Time passes quickly and chances are few

by Rick Johansen

And the results are in. 17.4 million people watched England’s Lionesses beat Germany in last nights Euros final and that doesn’t include those who watched in pubs, on big screens and all the rest of it. Whatever your feelings about the women’s game, the facts are undeniable. Women’s football is hugely popular. What needs to happen next is to make sure this popularity is not for one night only.

Before last night, I had only ever watched one game of women’s football and that was the quarter final match against Spain. I have never watched one ‘live’, so to speak. The explanation could be that I’ve never been interested in women’s football but I think it goes deeper than that. The club I used to support have had a women’s team, or at least a team that was associated with the club.
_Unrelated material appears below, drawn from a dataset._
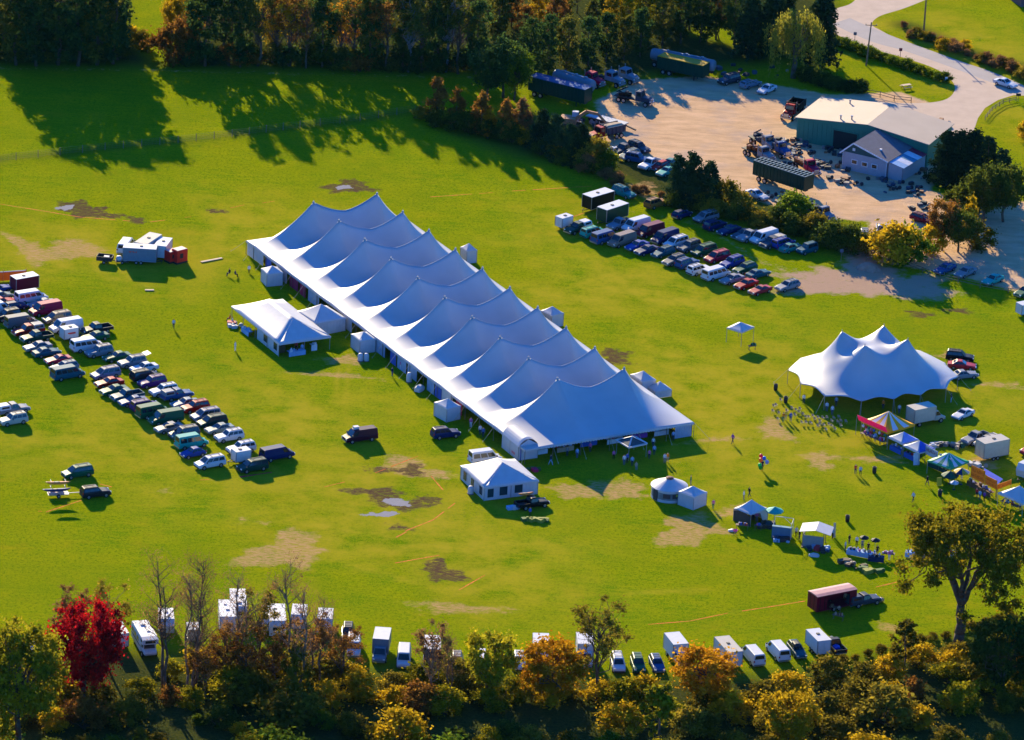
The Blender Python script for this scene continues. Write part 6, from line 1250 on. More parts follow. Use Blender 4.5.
for i in range(14): u = i/13; tree('bush', 802+u*58+random.uniform(-3, 3), 80+u*14+random.uniform(-3, 2), 1.5+random.random()*1.2, 'hedge', 'dark shrub under the willow edge by the lawn', 'bush', 'bush', 'dark shrubs beside the willow', wide=1.4)
# --- the wood at the top
WG = 'trees of the wood along the far edge'; random.seed(52)
WL = dict(forest='dark green tree in the shaded wood along the top', forest2='olive tree in the shaded wood along the top', rust='rust-coloured tree in the wood along the top', orange='bright orange tree among the dark wood at the top', gold='golden tree among the dark wood at the top', yellowgreen='yellow-green tree in the wood along the top')
def wood(px, py, h, lf='forest', kind='wood', wide=1.0, lab=None, seed=None): tree(kind, px, py, h, lf, lab or WL[lf], 'tree', 'tree', WG, wide=wide, seed=seed)
for px, py, h, wd in [(-150, 70, 20, 1.1), (-118, 66, 18.5, 1.0), (-97, 67, 21, .8), (16, 65, 18.5, 1.0), (36, 66, 19.5, 1.1), (58, 65, 18.5, 1.1), (78, 66, 19.5, 1.1), (97, 65, 18.5, 1.05), (113, 64, 19, .95)]: wood(px, py, h, random.choice(['forest', 'forest', 'forest2']), wide=wd)
for px, py, h, lf in [(112, 40, 15, 'forest2'), (88, 42, 15, 'forest'), (60, 40, 16, 'forest'), (30, 40, 16, 'forest'), (4, 42, 18, 'forest2')]: wood(px, py, h, lf)
wood(172, 62, 7.5, 'rust', 'bush', lab='brownish lit bush at the gap in the wood'); wood(186, 60, 9, 'rust', 'round', .9, 'rust-brown tree right of the grassy gap in the wood'); wood(143, 50, 4, 'olive', 'bush', lab='low sunlit bush in the grassy gap of the wood'); wood(133, 46, 4, 'gold', 'bush', lab='low golden bush left in the grassy gap of the wood'); wood(178, 42, 10, 'gold', 'round', .8, 'golden tree beside the grassy gap in the wood')
for px, py, h, lf, k, wd in [(205, 66, 18, 'forest', 'wood', 1), (222, 64, 19, 'forest', 'thin', 1.3), (240, 67, 18, 'forest', 'wood', .8), (258, 66, 17, 'forest2', 'thin', 1.3), (276, 64, 14, 'gold', 'thin', 1.2), (290, 66, 15, 'rust', 'thin', 1.2), (306, 68, 14, 'olive', 'thin', 1.2), (322, 67, 16, 'forest', 'wood', .9), (340, 66, 13, 'orange', 'thin', 1.2), (352, 68, 15, 'forest2', 'thin', 1.3), (368, 70, 17, 'forest', 'wood', .85), (386, 70, 16, 'rust', 'thin', 1.2), (402, 70, 16, 'forest', 'wood', .8), (420, 72, 18, 'forest2', 'thin', 1.3), (438, 72, 18, 'forest', 'wood', .8), (458, 74, 17, 'forest2', 'thin', 1.2), (476, 74, 15, 'forest', 'wood', .8)]:
    wood(px, py, h, lf if lf != 'olive' else 'forest2', k, wd)
for px, py, h, lf in [(270, 48, 17, 'gold'), (296, 46, 16, 'rust'), (318, 44, 18, 'forest2'), (345, 47, 15, 'orange'), (360, 46, 16, 'orange'), (378, 44, 16, 'yellowgreen'), (400, 48, 18, 'forest'), (425, 46, 18, 'forest'), (452, 48, 18, 'forest'), (470, 46, 17, 'forest2'), (205, 40, 17, 'forest'), (232, 42, 16, 'forest2'), (498, 44, 15, 'forest2')]: wood(px, py, h*.66, lf)
for px, py, h, lf, k, wd in [(488, 100, 11, 'forest', 'round', .85), (503, 98, 12, 'forest', 'round', .9), (514, 100, 10.5, 'green', 'round', .8), (530, 78, 12, 'forest', 'wood', 1), (548, 74, 12, 'forest', 'wood', 1), (566, 72, 11, 'forest2', 'wood', 1), (588, 66, 10, 'forest', 'wood', 1), (606, 62, 10, 'forest', 'wood', 1), (624, 60, 9, 'forest2', 'wood', 1), (640, 57, 10, 'forest', 'wood', 1)]:
    wood(px, py, h, lf, k, wd, lab='sunlit-topped bushy green tree beside the shaded trailers' if lf == 'green' else None)
for i in range(22): wood(486+i*13+random.uniform(-5, 5), 26+random.uniform(-16, 18), random.uniform(7, 11.5), random.choice(['forest', 'forest2', 'rust', 'forest2', 'gold', 'forest', 'yellowgreen']), random.choice(['wood', 'wood', 'thin']), 1.1)
for px, py, h, lf in [(612, 40, 10, 'gold'), (628, 42, 10, 'yellowgreen'), (645, 40, 11, 'yellowgreen'), (662, 46, 11, 'forest2'), (680, 44, 12, 'forest'), (700, 42, 12, 'forest'), (716, 40, 12, 'forest'), (734, 44, 13, 'forest'), (752, 42, 12, 'forest')]: wood(px, py, h, lf, seed=1)
for i in range(6):
    wood(-14+i*20+random.uniform(-5, 5), random.uniform(-5, 20), random.uniform(17, 22), random.choice(['forest', 'forest', 'forest2', 'rust']))
for i in range(38):      # understorey along the wood's foot
    px = -30+i*14.5+random.uniform(-3, 3)
    if 122 < px < 176: continue
    tree('bush', px, 62+px*.02+random.uniform(-6, 2), random.uniform(2.5, 5), random.choice(['hedge', 'forest2', 'forest', 'rust']), 'shaded low bush at the foot of the wood along the top', 'bush', 'bush', 'bushes at the foot of the wood', wide=1.3)
for px, py, h in [(440, 72, 19), (402, 72, 18)]: tree('thin', px+6, py, h, 'forest2', 'pale-barked straight tree at the front edge of the wood', 'tree', 'tree', WG, bark=mat('white_bark', (.16, .17, .19), .8))
# ---------------------------------------------------------------- people: one continuous skinned body per pose
SK = [mat('skin_a', (.48, .28, .19), .6), mat('skin_b', (.36, .2, .13), .6)]
def person_mesh(pose):
    bm = bmesh.new(); sk = bm.verts.layers.skin.verify(); V = {}
    def v(n, x, y, z, r, r2=None):
        w_ = bm.verts.new((x, y, z)); w_[sk].radius = (r, r2 or r); V[n] = w_; return w_
    def e(*ns):
        for a, b in zip(ns[:-1], ns[1:]): bm.edges.new((V[a], V[b]))
    hz = .93 if pose != 'sit' else .5
    st = {'stand': (.03, -.02), 'walk': (.3, -.3), 'sit': (.42, .42)}[pose]
    v('pelvis', 0, 0, hz, .15, .11)[sk].use_root = True; v('waist', 0, 0, hz+.16, .135, .1); v('chest', 0, 0, hz+.38, .17, .115); v('neck', 0, 0, hz+.56, .055); v('chin', .03, 0, hz+.63, .07); v('head', .02, 0, hz+.73, .1, .095); v('crown', 0, 0, hz+.82, .075)
    e('pelvis', 'waist', 'chest', 'neck', 'chin', 'head', 'crown')
    for s, k in (('L', 1), ('R', -1)):
        dx = st[0] if k > 0 else st[1]; y = k*.1
        if pose == 'sit': v('hip'+s, .05, y, .5, .095); v('knee'+s, .46, y, .5, .07); v('ankle'+s, .48, y, .08, .048); v('toe'+s, .66, y, .045, .04)
        else: v('hip'+s, 0, y, hz-.09, .095); v('knee'+s, dx*.55+.03, y, .49, .066); v('ankle'+s, dx, y, .085, .045); v('toe'+s, dx+.18, y*1.1, .045, .038)
        e('pelvis', 'hip'+s, 'knee'+s, 'ankle'+s, 'toe'+s)
        a = -dx*.7 if pose == 'walk' else .05
        v('sh'+s, 0, k*.185, hz+.47, .068); v('el'+s, -.02+a*.4, k*.235, hz+.2, .048)
        if pose == 'sit': v('wr'+s, .22, k*.16, hz+.12, .035); v('ha'+s, .31, k*.15, hz+.1, .036)
        else: v('wr'+s, a*.9+.06, k*.24, hz-.04, .035); v('ha'+s, a+.09, k*.24, hz-.14, .036)
        e('chest', 'sh'+s, 'el'+s, 'wr'+s, 'ha'+s)
    me = bpy.data.meshes.new('tmp'); bm.to_mesh(me); bm.free(); o = bpy.data.objects.new('tmp', me); COL.objects.link(o)
    o.modifiers.new('s', 'SKIN'); sb = o.modifiers.new('b', 'SUBSURF'); sb.levels = 1; sb.render_levels = 1
    dg = bpy.context.evaluated_depsgraph_get(); out = bpy.data.meshes.new_from_object(o.evaluated_get(dg)); bpy.data.objects.remove(o); out.name = 'person'
    for i in range(4): out.materials.append(SK[0])
    mi = []
    for p in out.polygons:
        c = p.center; z = c.z-hz
        if z > .76 or (z > .64 and c.x < -.035): k = 3
        elif z > .54: k = 0
        elif pose != 'sit' and abs(c.y) > .2 and z < .0: k = 0
        elif pose == 'sit' and c.x > .24 and c.z > hz+.06 and abs(c.y) < .22: k = 0
        elif z > .02 and not (pose == 'sit' and c.x > .16 and z < .09): k = 1
        elif c.z < .09: k = 3
        else: k = 2
        mi.append(k)
    out.polygons.foreach_set('material_index', mi); out.polygons.foreach_set('use_smooth', [True]*len(mi)); return out
PM = {k: person_mesh(k) for k in ('stand', 'walk', 'sit')}
CL_ = dict(white=(.65, .65, .66), blue=(.04, .1, .38), lightblue=(.25, .4, .6), red=(.5, .03, .04), pink=(.6, .12, .3), black=(.012, .012, .015), navy=(.012, .02, .07), grey=(.2, .2, .22), green=(.03, .2, .1), orange=(.6, .2, .02), tan=(.4, .3, .2), denim=(.05, .08, .18), yellow=(.6, .45, .05), brown=(.14, .07, .03), purple=(.2, .05, .3))
def cloth(c): return mat('cloth_'+c, CL_[c], .85, .1)
def person(px, py, pose, top, legs, label, face=(0, 1), hair='brown', s=1.0, world=None):
    g = G(px, py) if world is None else world
    if label.count('%'): label = label % (top, legs)
    o = tag(obj('person', PM[pose], None, (g.x, g.y, g.z), heading(px, py, *face)), label, 'person'); o.scale = (s, s, s)
    for i, M in enumerate((SK[0], cloth(top), cloth(legs), cloth(hair))): o.material_slots[i].link = 'OBJECT'; o.material_slots[i].material = M
    return o
random.seed(61)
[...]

I knew of a few people who went to their games and I often felt that perhaps I should go too. But I was never sufficiently enthused.

The only football club I literally supported, by which I mean paid to watch and actually attend games, was Bristol Rovers. I fell out of love with them some years ago and I certainly won’t be back at the Memorial Stadium for as long as the odious (deleted for legal reasons) Joey Barton is anywhere near the club. So apart from the odd non-league game, I never watch live football at all. In fact, despite the extortionate cost of Sky and BT, the only football I watch on telly is when Liverpool are playing. As you can tell, I am not exactly an active supporter of football at all, men’s or women’s. But last night, and indeed the entire Euros tournament, has shown that women’s football can thrive.

I am your ultimate non-expert on women’s football but my guess is that both the FA and the government need to invest in the game in order to provide pathways for girls and women to play. On the face of it, women’s football in England is overwhelmingly white, the exact opposite of the men’s game. This is a fact, not a statistical blip and has been pointed out by numerous people, like this excellent piece on the Football 365 website. As the article concludes, efforts are being made to change the look of women’s football but this will be a slow process.

As well as this, much will depend on persuading armchair supporters, and indeed the many thousands who were present at Wembley last night, to attend their local club’s matches. It is all very well going to Wembley to watch a one-off big match but if the same people don’t follow up by watching local and grassroots football, much of last night’s success will be in vain. That is not, in any way, to denigrate those who attended the final last night, especially those for whom it was their first live game but it’s the same at any level. If you only turn up at the big games and don’t bother with the so-called lesser games, there won’t be too many more big games to enjoy.

My impression was that last night’s crowd was far more middle class than your average women’s game. That impression, I hasten to add, is based not on actual facts, just the way it looked and sounded. The atmosphere appeared to be very different and, as the football writer Henry Winter pointed out, “that was the first time I’ve heard the German national anthem”. Perhaps, that’s less of a class issue and more a matter of good manners and respect but nonetheless it was very welcome. I think I was the only person loudly booing the German anthem and that was only for the purposes of a cheap ‘joke’ at home. Generally, it was all rather lovely. However, some commentators, not always football folk, did make a few crass comments.

A certain commentariat suggested that the crowd for this final was a cut above the type of crowd England attracts for men’s games. The implication was that last night’s crowd was entirely peace-loving whereas the crowd for, say the final last year against Italy, comprised entirely of foul-mouthed violent thugs. Look, I don’t condone the ticketless idiots who stormed into the stadium last year, nor the booing of opposition anthems, but it is nonsense to suggest was in any way representative of all supporters. And there was other stuff that bugged me.

I found the BBC commentary team – not the pundits, who were excellent – absolutely abysmal. In fact, it wasn’t a commentary at all, at least to my ears, although I admit to being slightly deaf these days. It was more of a flurry of clichés amid incessant high-octane chat between two friends. Perhaps that was down to the inexperience of the commentary team, I don’t know. But my conclusion was that this is one area of the BBC’s otherwise excellent coverage that can and must be improved.

And there’s social media, some of which made absurd comparisons between the women’s and men’s teams, suggesting that the women cared more than their well-paid male equivalents, as if being wealthy somehow removed passion and hunger to win a football game. On that basis, you’d only ever employ a plumber, tiler, spark or general builder who was using a food bank, certainly not a successful one who made a good living.

Above all, the thing I enjoyed most was the shared experience. A significant chunk of our nation riding on the same emotional wave, something you rarely get these days with so much sport tucked away behind a paywall. A great example of public service broadcasting.

England’s win last night showed what is possible. What follows next matters even more. We can all talk about the legacy but that requires good people to step up and take the lead. In 2012, London hosted the Olympics, arguably the greatest sporting event on the planet. It was a huge success at the time but a decade of austerity along with a lack of vision has brought about little change. Opportunities only matter if you utilise them. If little happened after 2012 under a Conservative government in which some Lib Dems had jobs, are there really grounds for optimism under a hard right, insular small state, low tax Tory government? Only time will tell, because time passes quickly and chances are few.